The writ petition has raised multifarious issues. However, what it appears is that the project has not been completed within the prescribed time and the petitioner is running from pillar to post to get possession of flat. It is averred that the Director, Town and Country Planning, Haryana has issued several show cause notices to respondent Nos.7 to 10 including dated 04.05.2018 (P-10 Colly.) on the complaints made by the petitioner and other aggrieved allottees but no final decision or action is being taken by the Prescribed Authority in furtherance thereto.
CWP No.18650 of 2018Most of the issues raised in the writ petition can be effectively redressed by the Real Estate Regulatory Authority, Gurugram. Nevertheless, taking notice of the fact that show-cause notices have already been issued to the private respondents, the writ petition is disposed of with a direction to the Director, Town and Country Planning, Haryana, to take a final decision pursuant to those show cause notices including dated 04.05.2018 within a period of three months from the date of receiving a certified copy of this order.
It would thus be seen that though the Hon'ble High Court felt that most of the issues which has been raised in the writ petition could be redressed by RERA. It did not direct the petitioner to approach RERA nor did the Hon'ble High Court in any manner exclude the jurisdiction of this Commission in the matter. The writ petition was disposed of with a direction to the Director, Town and Country Planning, Haryana, to take a final decision pursuant to the directions issued to the Respondent Nos.7 to 10 in the writ petition. Therefore, the aforesaid order in my opinion does not come in the way of complainant prosecuting this complaint which had been instituted much before the writ petition was filed. Though a review is stated to be pending before the Hon'ble High Court of Punjab & Haryana at Chandigarh to the order passed in D.T.C.P. in Sandeep Mittal -vs- State of Haryana and others passed in Civil Writ Petition No.18650 of 2018 that would be hardly of any reason for this purpose.

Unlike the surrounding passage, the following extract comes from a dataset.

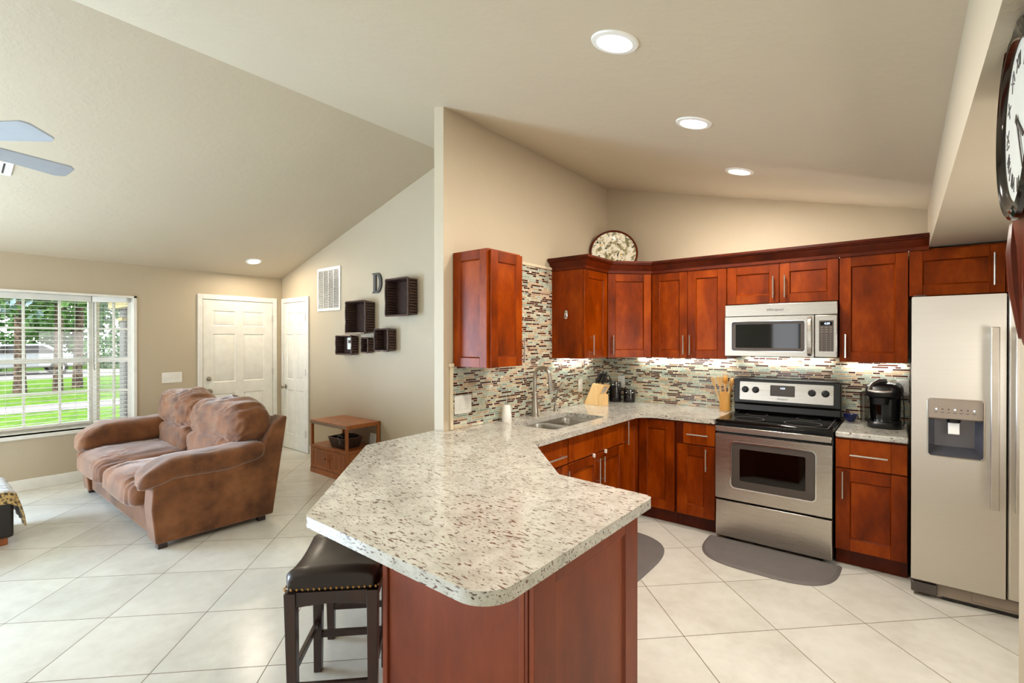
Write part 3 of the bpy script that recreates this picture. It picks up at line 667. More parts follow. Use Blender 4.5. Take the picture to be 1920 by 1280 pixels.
# ---- utensil crock
UC = (1.192, -.085, CT)
r = thing('utensil_crock', 'bamboo cylinder crock of wooden utensils beside the range', 'crock', UC)
MB().lathe([(.001, 0), (.044, 0), (.045, .004), (.0445, .155), (.043, .158), (.039, .155), (.038, .012), (.001, .012)], 32).build('crock_body', M['bamboo'], r)
uts = [(-.022, -.015, -.30, -.05, 'spatula', 'leftmost pale wooden spatula in the bamboo crock'), (-.01, -.02, -.10, -.10, 'spatula', 'broad wooden turner at the front of the bamboo crock'), (.0, .015, -.03, .08, 'spoon', 'tallest round wooden spoon in the bamboo crock'),
       (.018, -.012, .14, -.08, 'spoon', 'narrow wooden spoon right of centre in the bamboo crock'), (.020, .008, .15, .02, 'spoon', 'orange-tinted wooden ladle at the right of the bamboo crock')]
for i_, (x, y, lx, ly, kd, lb) in enumerate(uts):
    q = thing('wooden_' + kd, lb, kd, (UC[0]+x, UC[1]+y, CT+.02), group='wooden utensils in the bamboo crock')
    q.rotation_euler = Vector((lx, ly, 1)).to_track_quat('Z', 'Y').to_euler(); q.rotation_euler.rotate_axis('Z', radians(35))
    m_ = M['bamboo'] if i_ in (2, 4) else M['lightwood']; hh = .255 if i_ != 2 else .27
    MB().tube([(0, 0, 0), (0, 0, .10), (0, 0, hh-.06)], [.005, .006, .007], 8).build('handle', m_, q)
    if kd == 'spoon': MB().puff((0, 0, hh-.025), (.028, .008, .040), 1, 1, 20, 12).build('bowl', m_, q)
    else: MB().loft([[(a_*w_, b_*.004, z_) for a_, b_ in ((-1,-1),(1,-1),(1,1),(-1,1))] for z_, w_ in ((hh-.065, .007), (hh-.04, .022), (hh+.015, .027), (hh+.02, .024))]).build('blade', m_, q, bevel=.002)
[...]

(6) The learned counsel for the complainant states on instructions that the complainant is restricting her claim to the principal amount paid to the OP alongwith compensation in the form of simple interest @ 10% per annum from the date of each payment till the date of refund and the cost of litigation.
(7) Admittedly, the possession of the tower in which allotment has been made to the complainant is not yet complete and the requisite occupancy certificate is even been applied. It is also admitted position before me that the said tower will not be constructed. The learned counsel for the opposite party states that they can offer an alternative flat to the complainant in another tower for which the occupancy certificate has been obtained. The said offer is not acceptable to the complainant.
(8) For the reasons stated hereinabove, the complaint is, therefore, disposed of with the following directions:
(i) The opposite party shall pay the entire principal amount of ₹87,76,002/- to the complainant alongwith compensation in the form of simple interest @ 10% per annum from the date of each payment till the date of refund.
(ii) The opposite party shall also pay a sum of Rs.25,000/- as the cost of litigation to the complainant.
(iii) The payment in terms of this order shall be made within three months from today.